══ Given information

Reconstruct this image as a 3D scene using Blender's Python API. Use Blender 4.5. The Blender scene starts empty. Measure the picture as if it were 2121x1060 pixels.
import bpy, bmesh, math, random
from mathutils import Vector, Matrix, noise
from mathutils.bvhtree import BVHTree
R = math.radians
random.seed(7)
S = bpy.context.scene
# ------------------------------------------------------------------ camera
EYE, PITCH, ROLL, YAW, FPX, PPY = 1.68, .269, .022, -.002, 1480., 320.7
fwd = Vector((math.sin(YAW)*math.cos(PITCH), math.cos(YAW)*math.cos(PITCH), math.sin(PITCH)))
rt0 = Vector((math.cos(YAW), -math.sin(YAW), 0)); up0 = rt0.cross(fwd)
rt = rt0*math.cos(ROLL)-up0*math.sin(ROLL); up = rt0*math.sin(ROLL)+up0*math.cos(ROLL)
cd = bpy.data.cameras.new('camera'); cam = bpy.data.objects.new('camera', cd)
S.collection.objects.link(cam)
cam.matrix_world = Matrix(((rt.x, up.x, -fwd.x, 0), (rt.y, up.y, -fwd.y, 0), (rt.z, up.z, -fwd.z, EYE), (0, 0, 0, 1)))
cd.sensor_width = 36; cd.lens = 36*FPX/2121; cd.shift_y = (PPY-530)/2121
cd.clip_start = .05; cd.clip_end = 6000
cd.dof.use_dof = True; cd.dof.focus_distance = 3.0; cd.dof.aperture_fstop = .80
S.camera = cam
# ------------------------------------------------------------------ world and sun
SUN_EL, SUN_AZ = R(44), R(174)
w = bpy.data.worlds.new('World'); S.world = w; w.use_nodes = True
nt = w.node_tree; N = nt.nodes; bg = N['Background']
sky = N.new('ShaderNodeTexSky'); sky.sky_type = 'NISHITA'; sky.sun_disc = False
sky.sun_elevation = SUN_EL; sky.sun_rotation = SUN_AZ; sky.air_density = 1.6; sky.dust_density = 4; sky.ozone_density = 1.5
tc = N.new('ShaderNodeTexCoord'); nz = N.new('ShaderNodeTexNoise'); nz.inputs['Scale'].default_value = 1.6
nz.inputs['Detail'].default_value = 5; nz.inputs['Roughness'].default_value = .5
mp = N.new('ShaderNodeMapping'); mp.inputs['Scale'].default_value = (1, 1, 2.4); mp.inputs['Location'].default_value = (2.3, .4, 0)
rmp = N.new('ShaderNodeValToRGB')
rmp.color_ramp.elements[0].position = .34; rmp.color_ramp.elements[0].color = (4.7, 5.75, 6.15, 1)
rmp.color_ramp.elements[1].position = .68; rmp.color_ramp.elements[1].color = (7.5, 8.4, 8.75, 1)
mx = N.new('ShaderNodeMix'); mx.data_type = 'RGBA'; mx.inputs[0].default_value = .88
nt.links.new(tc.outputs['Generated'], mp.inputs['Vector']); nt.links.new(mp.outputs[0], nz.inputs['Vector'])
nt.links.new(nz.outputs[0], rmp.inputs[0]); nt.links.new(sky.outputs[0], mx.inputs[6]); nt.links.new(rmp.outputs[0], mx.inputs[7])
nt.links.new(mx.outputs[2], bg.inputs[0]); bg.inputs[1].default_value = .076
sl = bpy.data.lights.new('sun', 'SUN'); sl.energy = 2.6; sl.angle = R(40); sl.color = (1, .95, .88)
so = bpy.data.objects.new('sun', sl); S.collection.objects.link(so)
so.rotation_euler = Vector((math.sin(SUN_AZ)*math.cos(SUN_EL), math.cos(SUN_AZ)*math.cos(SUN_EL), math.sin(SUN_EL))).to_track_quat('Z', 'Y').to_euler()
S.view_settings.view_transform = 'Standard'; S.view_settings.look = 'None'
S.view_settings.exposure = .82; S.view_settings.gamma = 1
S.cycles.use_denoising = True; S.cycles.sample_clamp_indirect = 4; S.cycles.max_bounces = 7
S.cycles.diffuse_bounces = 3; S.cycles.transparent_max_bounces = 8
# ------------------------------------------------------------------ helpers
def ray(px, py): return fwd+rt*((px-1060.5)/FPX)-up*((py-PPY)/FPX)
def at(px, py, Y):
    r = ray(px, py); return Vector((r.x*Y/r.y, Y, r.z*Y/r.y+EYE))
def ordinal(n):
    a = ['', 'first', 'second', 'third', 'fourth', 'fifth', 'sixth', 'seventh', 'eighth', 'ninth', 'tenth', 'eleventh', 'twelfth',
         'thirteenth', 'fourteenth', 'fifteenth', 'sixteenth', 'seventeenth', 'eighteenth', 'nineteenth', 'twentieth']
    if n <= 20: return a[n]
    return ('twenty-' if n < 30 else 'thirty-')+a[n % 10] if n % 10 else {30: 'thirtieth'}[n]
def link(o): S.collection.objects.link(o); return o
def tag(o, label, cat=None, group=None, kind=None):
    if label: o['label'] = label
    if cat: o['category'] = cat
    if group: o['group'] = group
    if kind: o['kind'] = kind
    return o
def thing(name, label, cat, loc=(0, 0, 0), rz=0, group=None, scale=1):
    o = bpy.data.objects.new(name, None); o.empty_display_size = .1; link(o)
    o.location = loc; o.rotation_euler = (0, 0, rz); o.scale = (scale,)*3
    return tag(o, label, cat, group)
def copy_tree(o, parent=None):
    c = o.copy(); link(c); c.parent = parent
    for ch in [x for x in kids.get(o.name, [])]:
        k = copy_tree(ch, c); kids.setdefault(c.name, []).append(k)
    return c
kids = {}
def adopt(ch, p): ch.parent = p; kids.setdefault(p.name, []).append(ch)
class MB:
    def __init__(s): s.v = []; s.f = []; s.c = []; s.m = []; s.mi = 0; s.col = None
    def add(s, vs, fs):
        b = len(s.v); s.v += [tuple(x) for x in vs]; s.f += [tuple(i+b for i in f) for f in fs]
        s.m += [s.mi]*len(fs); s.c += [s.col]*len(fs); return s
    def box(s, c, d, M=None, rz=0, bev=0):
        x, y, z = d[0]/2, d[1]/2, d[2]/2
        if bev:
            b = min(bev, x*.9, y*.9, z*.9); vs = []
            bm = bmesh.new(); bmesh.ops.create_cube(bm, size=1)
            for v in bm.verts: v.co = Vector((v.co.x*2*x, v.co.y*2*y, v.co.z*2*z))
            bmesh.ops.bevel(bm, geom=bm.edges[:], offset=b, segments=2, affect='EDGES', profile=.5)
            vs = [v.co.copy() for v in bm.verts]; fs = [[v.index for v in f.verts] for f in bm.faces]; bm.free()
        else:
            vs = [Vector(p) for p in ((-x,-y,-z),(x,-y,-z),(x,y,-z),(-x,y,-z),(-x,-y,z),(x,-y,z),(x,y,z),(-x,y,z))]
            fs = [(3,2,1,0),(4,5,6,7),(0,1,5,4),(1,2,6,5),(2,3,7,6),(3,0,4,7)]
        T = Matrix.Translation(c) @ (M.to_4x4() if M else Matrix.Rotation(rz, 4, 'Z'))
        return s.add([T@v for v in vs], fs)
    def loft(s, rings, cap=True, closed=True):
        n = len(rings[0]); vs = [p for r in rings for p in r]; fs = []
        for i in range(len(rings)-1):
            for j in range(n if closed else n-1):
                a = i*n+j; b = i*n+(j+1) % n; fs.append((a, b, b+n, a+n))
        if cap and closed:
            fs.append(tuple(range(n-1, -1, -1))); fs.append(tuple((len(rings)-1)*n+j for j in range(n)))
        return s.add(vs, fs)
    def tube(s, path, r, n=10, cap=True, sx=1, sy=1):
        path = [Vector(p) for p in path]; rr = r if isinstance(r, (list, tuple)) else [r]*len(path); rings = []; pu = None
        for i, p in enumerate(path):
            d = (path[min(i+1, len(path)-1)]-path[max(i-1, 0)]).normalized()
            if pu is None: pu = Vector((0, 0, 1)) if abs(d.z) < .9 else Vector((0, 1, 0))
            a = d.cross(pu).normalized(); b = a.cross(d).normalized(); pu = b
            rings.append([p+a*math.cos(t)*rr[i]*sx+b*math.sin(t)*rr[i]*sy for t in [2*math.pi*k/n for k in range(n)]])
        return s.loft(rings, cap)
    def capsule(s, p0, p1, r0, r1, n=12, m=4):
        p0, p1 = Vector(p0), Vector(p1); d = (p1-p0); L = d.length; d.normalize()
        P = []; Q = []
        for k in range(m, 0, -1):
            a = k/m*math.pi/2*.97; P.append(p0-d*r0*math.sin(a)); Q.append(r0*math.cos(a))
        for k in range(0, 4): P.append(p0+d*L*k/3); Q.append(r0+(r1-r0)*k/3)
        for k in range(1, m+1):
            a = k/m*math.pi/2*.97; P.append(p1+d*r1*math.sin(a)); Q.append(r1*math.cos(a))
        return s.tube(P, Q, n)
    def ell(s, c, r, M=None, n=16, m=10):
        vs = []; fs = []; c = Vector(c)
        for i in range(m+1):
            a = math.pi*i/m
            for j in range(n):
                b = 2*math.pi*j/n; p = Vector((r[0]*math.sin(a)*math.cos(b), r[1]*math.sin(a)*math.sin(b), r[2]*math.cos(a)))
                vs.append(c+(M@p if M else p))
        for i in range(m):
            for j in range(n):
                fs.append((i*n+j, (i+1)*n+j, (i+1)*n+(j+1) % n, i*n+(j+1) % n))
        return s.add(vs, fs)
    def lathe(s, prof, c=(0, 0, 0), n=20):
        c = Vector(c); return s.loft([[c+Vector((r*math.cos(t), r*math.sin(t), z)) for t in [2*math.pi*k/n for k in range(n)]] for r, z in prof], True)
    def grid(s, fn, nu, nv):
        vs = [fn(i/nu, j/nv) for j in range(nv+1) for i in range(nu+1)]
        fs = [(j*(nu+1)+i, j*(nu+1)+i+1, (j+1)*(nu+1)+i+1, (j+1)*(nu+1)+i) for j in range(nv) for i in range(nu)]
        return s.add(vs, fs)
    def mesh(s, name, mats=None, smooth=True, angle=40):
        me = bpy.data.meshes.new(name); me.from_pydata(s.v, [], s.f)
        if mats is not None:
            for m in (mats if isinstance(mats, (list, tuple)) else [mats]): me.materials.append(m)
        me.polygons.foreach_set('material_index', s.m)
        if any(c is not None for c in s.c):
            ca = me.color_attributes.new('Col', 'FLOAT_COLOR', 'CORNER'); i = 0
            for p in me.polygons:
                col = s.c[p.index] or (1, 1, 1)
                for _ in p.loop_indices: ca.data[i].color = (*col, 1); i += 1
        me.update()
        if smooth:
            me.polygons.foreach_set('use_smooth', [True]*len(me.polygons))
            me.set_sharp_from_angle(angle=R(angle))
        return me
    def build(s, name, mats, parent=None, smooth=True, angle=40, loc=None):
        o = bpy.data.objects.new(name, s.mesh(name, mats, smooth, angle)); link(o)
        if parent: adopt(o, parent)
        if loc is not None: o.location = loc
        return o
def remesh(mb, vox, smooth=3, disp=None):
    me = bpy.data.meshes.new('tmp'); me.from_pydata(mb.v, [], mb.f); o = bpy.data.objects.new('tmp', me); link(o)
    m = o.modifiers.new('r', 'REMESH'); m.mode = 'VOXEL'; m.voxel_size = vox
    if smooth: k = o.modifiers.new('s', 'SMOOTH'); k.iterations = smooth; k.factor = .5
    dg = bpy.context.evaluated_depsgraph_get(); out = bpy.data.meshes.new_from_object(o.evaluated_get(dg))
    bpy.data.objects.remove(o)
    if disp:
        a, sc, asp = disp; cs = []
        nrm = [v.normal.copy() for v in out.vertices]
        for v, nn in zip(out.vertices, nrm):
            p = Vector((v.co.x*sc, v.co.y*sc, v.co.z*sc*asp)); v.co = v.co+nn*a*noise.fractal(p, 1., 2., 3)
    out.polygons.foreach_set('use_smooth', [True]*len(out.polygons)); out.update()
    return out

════

* [Exercise] Where a line contains the string "scene", extract that line.

* [Task response]
Reconstruct this image as a 3D scene using Blender's Python API. Use Blender 4.5. The Blender scene starts empty. Measure the picture as if it were 2121x1060 pixels.
S = bpy.context.scene